I see a future where vocational education and training isn't just about carpentry or electricians and isn't just for tradies, as the member for Fisher said, or chefs and the acquisition of those kinds of skills. I see a future where we have a vocational education and training system which is actually about competency and a range of skills across a range of industries and which works coherently with other higher education providers and other provisions for higher education.

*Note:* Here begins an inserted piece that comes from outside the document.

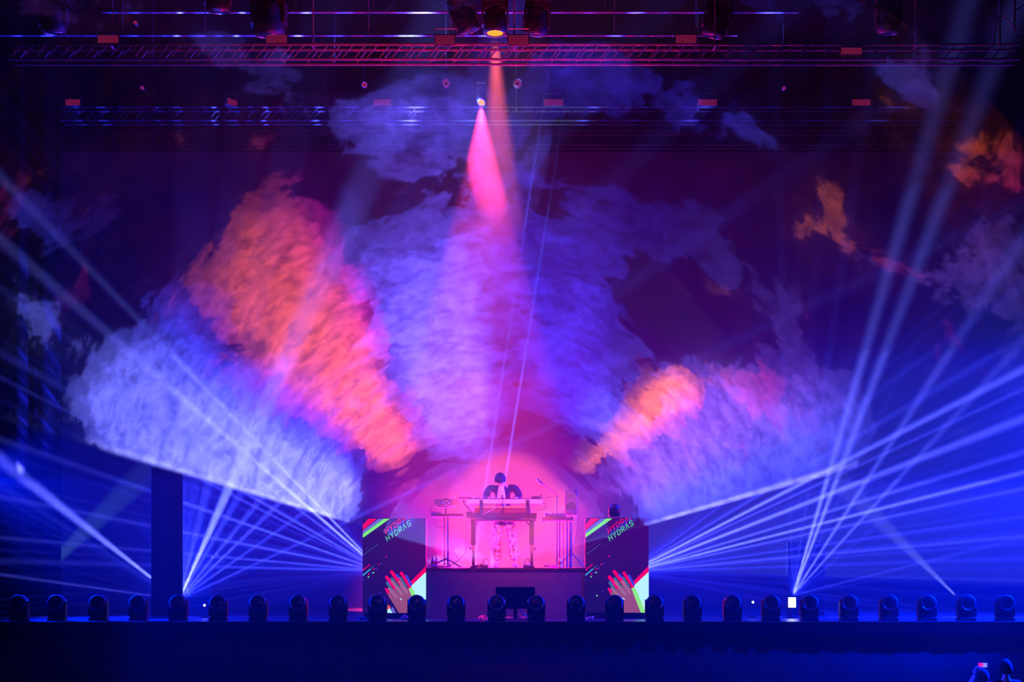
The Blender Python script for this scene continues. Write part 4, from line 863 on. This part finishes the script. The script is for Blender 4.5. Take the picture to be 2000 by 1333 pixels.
def smoke(tan, blobs, seed, dens, base=0.0, scale=.8, edge=.10):
    """smoke banks: each blob is a bank at (angle around the cone, distance along it); a cloud noise frays its edges"""
    def b(nt):
        g = nt.n('ShaderNodeNewGeometry'); sub = nt.n('ShaderNodeVectorMath', operation='SUBTRACT'); nt.put(sub.inputs[0], g.outputs['Position']); sub.inputs[1].default_value = APEX
        q = nt.n('ShaderNodeSeparateXYZ'); nt.put(q.inputs[0], sub.outputs[0]); x, y, z = q.outputs
        ph = nt.m('MULTIPLY', nt.m('ARCTAN2', z, x), 180 / math.pi); tt = nt.m('MULTIPLY', y, -1.0)
        cb = nt.n('ShaderNodeCombineXYZ'); nt.put(cb.inputs[0], ph); nt.put(cb.inputs[1], tt); pol = cb.outputs[0]
        v = base
        for a0, t0, sa, st, s in blobs:
            ma = nt.n('ShaderNodeVectorMath', operation='MULTIPLY_ADD'); nt.put(ma.inputs[0], pol); ma.inputs[1].default_value = (1 / sa, 1 / st, 0); ma.inputs[2].default_value = (-a0 / sa, -t0 / st, 0)
            dt = nt.n('ShaderNodeVectorMath', operation='DOT_PRODUCT'); nt.put(dt.inputs[0], ma.outputs[0]); nt.put(dt.inputs[1], ma.outputs[0]); d2 = dt.outputs['Value']
            v = nt.m('ADD', v, nt.m('DIVIDE', s, nt.m('MULTIPLY_ADD', d2, d2, 1.0)))
        mp = nt.n('ShaderNodeMapping'); nt.put(mp.inputs[0], g.outputs['Position']); mp.inputs['Location'].default_value = (seed * 7.3, seed * 3.1, seed * 1.7); mp.inputs['Scale'].default_value = (1, .9, 1)
        n1 = nt.noise(mp.outputs[0], scale, 10, .62, .35)
        n2 = nt.noise(mp.outputs[0], scale * 5, 7, .78, .25)
        k = nt.m('ADD', nt.m('MULTIPLY', nt.m('SUBTRACT', n1, .5), 2.6), nt.m('SUBTRACT', v, .30))
        c1 = nt.mr(k, 0, edge, 0, .62); c2 = nt.mr(k, .34, .34 + edge * 1.5, 0, .38)                   # two frayed cloud edges, one inside the other
        c = nt.m('ADD', nt.m('ADD', c1, c2), nt.mr(k, -.6, .5, 0, .16))
        body = nt.m('MULTIPLY', nt.mr(n2, .32, .66, .42, 1.25), nt.m('MINIMUM', nt.m('MAXIMUM', nt.m('ADD', v, .16), 0.0), 1.2))
        return nt.m('MULTIPLY', nt.m('MULTIPLY', c, body), nt.m('MULTIPLY', dens, nt.mr(tt, 6.5, 12.5, 1.0, .38)))
    return b
BLOBS_A = [(850, 640, 100, 170, .95), (900, 800, 80, 90, .85), (960, 520, 80, 120, .4), (1110, 560, 130, 190, .62), (1120, 760, 80, 80, .55), (930, 290, 150, 110, .48), (1180, 150, 120, 60, .42), (1440, 220, 130, 60, .46), (760, 230, 90, 60, .34),
           (1160, 800, 45, 40, .8), (1300, 900, 90, 110, .8), (1450, 850, 120, 100, .9), (1620, 820, 100, 100, .6), (1310, 985, 50, 60, .8), (1440, 950, 60, 70, .8), (1580, 915, 60, 80, .6), (1900, 500, 150, 130, .32),
           (420, 850, 100, 130, 1.0), (600, 900, 100, 100, 1.0), (310, 730, 90, 90, .7), (240, 790, 60, 60, .8), (290, 840, 50, 60, .8), (520, 850, 80, 80, .6), (500, 790, 70, 70, .8), (400, 640, 70, 70, .5), (70, 630, 90, 90, .30), (650, 965, 60, 60, .9), (80, 400, 40, 80, .25), (330, 570, 50, 80, .35), (1750, 110, 150, 50, .28)]
BLOBS_B = [(620, 620, 130, 140, .95), (560, 480, 80, 80, .5), (480, 580, 70, 80, .42), (690, 760, 80, 100, .9), (760, 860, 50, 60, .9), (1250, 815, 50, 90, .9), (1340, 765, 50, 45, .8), (1140, 885, 40, 40, .6), (1500, 790, 90, 60, .45), (1440, 900, 70, 60, .4), (1850, 270, 230, 120, .22), (1600, 400, 140, 70, .26), (960, 650, 60, 60, .3), (1960, 330, 100, 100, .18)]
def smoke_sheet(tan, blobs, seed, p0, p1, cuts, label):
    root = tag(thing('smoke', label, 'smoke'), kind='stuff'); edges = [p0] + cuts + [p1]; pb = [polar(tan, q) for q in blobs]
    for a, b in zip(edges, edges[1:]):
        near = [q for q in pb if q[4] / (1 + (max(0, a - q[0], q[0] - b) / q[2]) ** 4) > .012]      # the banks that reach into this stretch of the cone
        shell('smoke_bank', tan, .002, 1.2, 16.5, a + .01, b - .01, volume('smoke_bank', 1, smoke(tan, near, seed, .05), step=6), root)
smoke_sheet(TAN_A, BLOBS_A, 1, 15.5, 163.5, [38, 56, 74, 92, 112, 134, 148], 'billowing smoke in the blue and violet laser sheet, the outer of two cones')
smoke_sheet(TAN_B, BLOBS_B, 2.3, 17.5, 161.0, [36, 52, 80, 108, 126, 144], 'billowing smoke in the orange and magenta laser sheet, the inner of two cones')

That's my contribution this evening with regard to this bill, which I note is specifically on the governance of ASQA, the national VET regulator. As I said at the beginning, I think it is important that we have regulation, standards and governance in this space, but I reiterate what the member for Cooper said with regard to this reform not going far enough. I don't think it's good enough that we stand here and talk about reform without having a deeper conversation about what reform might look like and without having those big ideas about how we can have a higher education system that has, at its heart, both university and vocational education and training on an equal footing. For too long we've seen vocational education and training as second rate compared to a university education. It's not and it shouldn't be. In fact, there are some areas, as the member for Fisher acknowledged and as I have acknowledged before in this House, where a university degree just won't do and where you need to have competency based training and to demonstrate an acquisition of skills.
I started by pointing to what this bill does. We are not opposing this bill, but I do hope that we continue to talk in this place about vocational education and training. I hope that we continue to talk it up and that, as we move forward with this bill and with some of the other bills that have been presented in parliament over the last week and the last time we sat, we can work towards a national vocational education and training system that isn't just about better governance but is about quality of delivery and is a system that addresses the needs of industry, students and a future workforce.